Saprebbe attribuire una causa alla crisi della Roma di inizio stagione e individuare la molla che ha fatto scattare la rinascita?
"I motivi possono essere tanti e pochi allo stesso tempo. Questo gruppo è formato da grandissimi professionisti, che vanno dai dirigenti ai calciatori. Siamo stati uniti quando le cose andavano bene così come nei momenti difficili: ci siamo rimboccati le maniche per uscire dal tunnel di inizio stagione. Le cause della crisi? Chi lavora sbaglia: tutti noi possiamo aver commesso degli errori in buona fede".
Quanta importanza attribuisce al cambio di modulo?
"Quello è un aspetto prettamente tecnico e tattico. Se l'allenatore ha valutato di cambiarlo avrà avuto i suoi motivi. In generale penso che il trand negativo fosse legato ad una serie di coincidenze negative".
Totti ha il contratto in scadenza nel 2010: il rinnovo è una pura formalità?
"Francesco ha un rapporto tale con la società che non c'è motivo di soffermarsi sull'argomento. Il legame è talmente inossidabile che va al di là di ogni rapporto professionale".
Vito Scala ha mai pensato al giorno in cui Totti smetterà di giocare?
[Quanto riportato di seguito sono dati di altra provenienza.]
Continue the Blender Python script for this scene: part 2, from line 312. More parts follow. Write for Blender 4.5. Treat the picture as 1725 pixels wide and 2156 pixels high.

Le piacerebbe trovare subito un campioncino da crescere sotto la sua ala protettiva?
"Il lavoro fatto con Francesco è irripetibile. Il nostro è un rapporto così stretto: ci lega un feeling particolare che genera a sua volta una totale fiducia reciproca. Lo conosco da quando aveva dodici anni: era un bambino, oggi è un padre di famiglia con due figli. Venti anni assieme li passi solo con un famigliare, come io del resto lo considero. Per cui sarebbe impossibile ripetere il percorso con un altro ragazzo".
Quindi se un giorno vedesse un ragazzino, caschetto biondo, che esegue un cucchiaio, resisterebbe alla tentazione di intraprendere una nuova cavalcata?
"Difficile, difficile. Non credo che potrei rifare tutto quello che ho fatto e che sto facendo con Francesco".
Difficile anche che quel ragazzino abbia davvero la stoffa di Totti?
"Assolutamente".
Vito fissa il vuoto. Socchiude gli occhi, che nel frattempo si sono fatti malinconici. Forse sta pensando davvero al giorno in cui la parabola di Francesco conoscerà la fine. Magari già sa che non ci sarà un altro Totti. Poi lo sguardo gli si fa improvvisamente vispo, sorride e spezza il silenzio: "Forse Cristian". Prego? "Il piccolo Cristian. Saremmo in due a seguirlo: io e il papà". Vito e Francesco. Come la prima volta.